### DATA EXCERPT
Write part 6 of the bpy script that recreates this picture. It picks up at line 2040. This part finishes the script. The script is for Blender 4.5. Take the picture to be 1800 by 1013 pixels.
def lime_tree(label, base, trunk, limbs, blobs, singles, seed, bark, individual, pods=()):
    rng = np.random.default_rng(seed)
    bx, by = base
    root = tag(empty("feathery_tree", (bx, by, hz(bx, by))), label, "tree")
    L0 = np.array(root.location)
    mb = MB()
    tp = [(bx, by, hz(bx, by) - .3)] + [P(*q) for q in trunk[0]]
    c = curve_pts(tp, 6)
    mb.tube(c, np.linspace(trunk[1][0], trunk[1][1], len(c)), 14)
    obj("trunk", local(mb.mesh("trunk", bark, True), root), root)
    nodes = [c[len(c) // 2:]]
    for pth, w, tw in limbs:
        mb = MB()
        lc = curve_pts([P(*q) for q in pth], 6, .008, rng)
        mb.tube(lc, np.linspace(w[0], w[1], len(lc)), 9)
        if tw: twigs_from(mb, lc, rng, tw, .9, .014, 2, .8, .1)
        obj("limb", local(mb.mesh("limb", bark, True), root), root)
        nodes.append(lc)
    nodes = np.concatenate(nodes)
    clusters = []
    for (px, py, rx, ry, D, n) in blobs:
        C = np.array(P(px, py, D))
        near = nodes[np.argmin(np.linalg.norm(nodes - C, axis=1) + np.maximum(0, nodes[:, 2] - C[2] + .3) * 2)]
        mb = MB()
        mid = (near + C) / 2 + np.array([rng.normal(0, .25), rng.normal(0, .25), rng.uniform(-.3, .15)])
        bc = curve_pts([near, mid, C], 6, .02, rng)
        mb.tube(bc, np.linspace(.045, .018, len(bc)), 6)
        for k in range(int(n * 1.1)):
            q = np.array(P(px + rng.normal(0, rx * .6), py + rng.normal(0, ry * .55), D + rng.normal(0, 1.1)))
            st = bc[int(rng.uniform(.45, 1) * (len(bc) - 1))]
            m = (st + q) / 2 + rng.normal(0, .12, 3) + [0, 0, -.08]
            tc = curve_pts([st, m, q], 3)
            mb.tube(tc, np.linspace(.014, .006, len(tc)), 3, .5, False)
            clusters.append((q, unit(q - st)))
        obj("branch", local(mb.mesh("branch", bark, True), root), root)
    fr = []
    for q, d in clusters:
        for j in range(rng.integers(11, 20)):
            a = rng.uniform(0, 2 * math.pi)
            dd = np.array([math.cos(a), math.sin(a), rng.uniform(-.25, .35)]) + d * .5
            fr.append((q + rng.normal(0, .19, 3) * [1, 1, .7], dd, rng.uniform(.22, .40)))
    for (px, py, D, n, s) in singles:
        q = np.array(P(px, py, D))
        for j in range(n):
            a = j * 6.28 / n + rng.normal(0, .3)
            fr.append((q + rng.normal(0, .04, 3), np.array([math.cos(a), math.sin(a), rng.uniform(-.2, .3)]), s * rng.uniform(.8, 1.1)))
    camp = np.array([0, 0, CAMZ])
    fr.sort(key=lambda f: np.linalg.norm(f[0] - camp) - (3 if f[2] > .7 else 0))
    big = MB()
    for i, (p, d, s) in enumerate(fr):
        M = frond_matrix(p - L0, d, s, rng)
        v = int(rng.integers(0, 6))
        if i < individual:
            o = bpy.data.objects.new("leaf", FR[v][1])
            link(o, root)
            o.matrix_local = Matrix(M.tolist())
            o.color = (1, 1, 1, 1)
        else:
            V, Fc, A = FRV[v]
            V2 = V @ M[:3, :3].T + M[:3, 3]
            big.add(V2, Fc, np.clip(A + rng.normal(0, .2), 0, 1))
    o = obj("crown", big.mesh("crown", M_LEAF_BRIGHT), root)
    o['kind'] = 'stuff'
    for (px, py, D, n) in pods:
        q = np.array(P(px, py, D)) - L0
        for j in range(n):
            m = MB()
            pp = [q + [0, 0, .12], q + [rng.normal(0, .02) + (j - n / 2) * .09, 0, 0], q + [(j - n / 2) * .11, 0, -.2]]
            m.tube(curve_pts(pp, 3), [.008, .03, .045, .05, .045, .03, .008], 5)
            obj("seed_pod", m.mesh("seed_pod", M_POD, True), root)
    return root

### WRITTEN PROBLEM
The whole listing above needs to be written out again exactly.

### ANSWER IN FULL
Write part 6 of the bpy script that recreates this picture. It picks up at line 2040. This part finishes the script. The script is for Blender 4.5. Take the picture to be 1800 by 1013 pixels.
def lime_tree(label, base, trunk, limbs, blobs, singles, seed, bark, individual, pods=()):
    rng = np.random.default_rng(seed)
    bx, by = base
    root = tag(empty("feathery_tree", (bx, by, hz(bx, by))), label, "tree")
    L0 = np.array(root.location)
    mb = MB()
    tp = [(bx, by, hz(bx, by) - .3)] + [P(*q) for q in trunk[0]]
    c = curve_pts(tp, 6)
    mb.tube(c, np.linspace(trunk[1][0], trunk[1][1], len(c)), 14)
    obj("trunk", local(mb.mesh("trunk", bark, True), root), root)
    nodes = [c[len(c) // 2:]]
    for pth, w, tw in limbs:
        mb = MB()
        lc = curve_pts([P(*q) for q in pth], 6, .008, rng)
        mb.tube(lc, np.linspace(w[0], w[1], len(lc)), 9)
        if tw: twigs_from(mb, lc, rng, tw, .9, .014, 2, .8, .1)
        obj("limb", local(mb.mesh("limb", bark, True), root), root)
        nodes.append(lc)
    nodes = np.concatenate(nodes)
    clusters = []
    for (px, py, rx, ry, D, n) in blobs:
        C = np.array(P(px, py, D))
        near = nodes[np.argmin(np.linalg.norm(nodes - C, axis=1) + np.maximum(0, nodes[:, 2] - C[2] + .3) * 2)]
        mb = MB()
        mid = (near + C) / 2 + np.array([rng.normal(0, .25), rng.normal(0, .25), rng.uniform(-.3, .15)])
        bc = curve_pts([near, mid, C], 6, .02, rng)
        mb.tube(bc, np.linspace(.045, .018, len(bc)), 6)
        for k in range(int(n * 1.1)):
            q = np.array(P(px + rng.normal(0, rx * .6), py + rng.normal(0, ry * .55), D + rng.normal(0, 1.1)))
            st = bc[int(rng.uniform(.45, 1) * (len(bc) - 1))]
            m = (st + q) / 2 + rng.normal(0, .12, 3) + [0, 0, -.08]
            tc = curve_pts([st, m, q], 3)
            mb.tube(tc, np.linspace(.014, .006, len(tc)), 3, .5, False)
            clusters.append((q, unit(q - st)))
        obj("branch", local(mb.mesh("branch", bark, True), root), root)
    fr = []
    for q, d in clusters:
        for j in range(rng.integers(11, 20)):
            a = rng.uniform(0, 2 * math.pi)
            dd = np.array([math.cos(a), math.sin(a), rng.uniform(-.25, .35)]) + d * .5
            fr.append((q + rng.normal(0, .19, 3) * [1, 1, .7], dd, rng.uniform(.22, .40)))
    for (px, py, D, n, s) in singles:
        q = np.array(P(px, py, D))
        for j in range(n):
            a = j * 6.28 / n + rng.normal(0, .3)
            fr.append((q + rng.normal(0, .04, 3), np.array([math.cos(a), math.sin(a), rng.uniform(-.2, .3)]), s * rng.uniform(.8, 1.1)))
    camp = np.array([0, 0, CAMZ])
    fr.sort(key=lambda f: np.linalg.norm(f[0] - camp) - (3 if f[2] > .7 else 0))
    big = MB()
    for i, (p, d, s) in enumerate(fr):
        M = frond_matrix(p - L0, d, s, rng)
        v = int(rng.integers(0, 6))
        if i < individual:
            o = bpy.data.objects.new("leaf", FR[v][1])
            link(o, root)
            o.matrix_local = Matrix(M.tolist())
            o.color = (1, 1, 1, 1)
        else:
            V, Fc, A = FRV[v]
            V2 = V @ M[:3, :3].T + M[:3, 3]
            big.add(V2, Fc, np.clip(A + rng.normal(0, .2), 0, 1))
    o = obj("crown", big.mesh("crown", M_LEAF_BRIGHT), root)
    o['kind'] = 'stuff'
    for (px, py, D, n) in pods:
        q = np.array(P(px, py, D)) - L0
        for j in range(n):
            m = MB()
            pp = [q + [0, 0, .12], q + [rng.normal(0, .02) + (j - n / 2) * .09, 0, 0], q + [(j - n / 2) * .11, 0, -.2]]
            m.tube(curve_pts(pp, 3), [.008, .03, .045, .05, .045, .03, .008], 5)
            obj("seed_pod", m.mesh("seed_pod", M_POD, True), root)
    return root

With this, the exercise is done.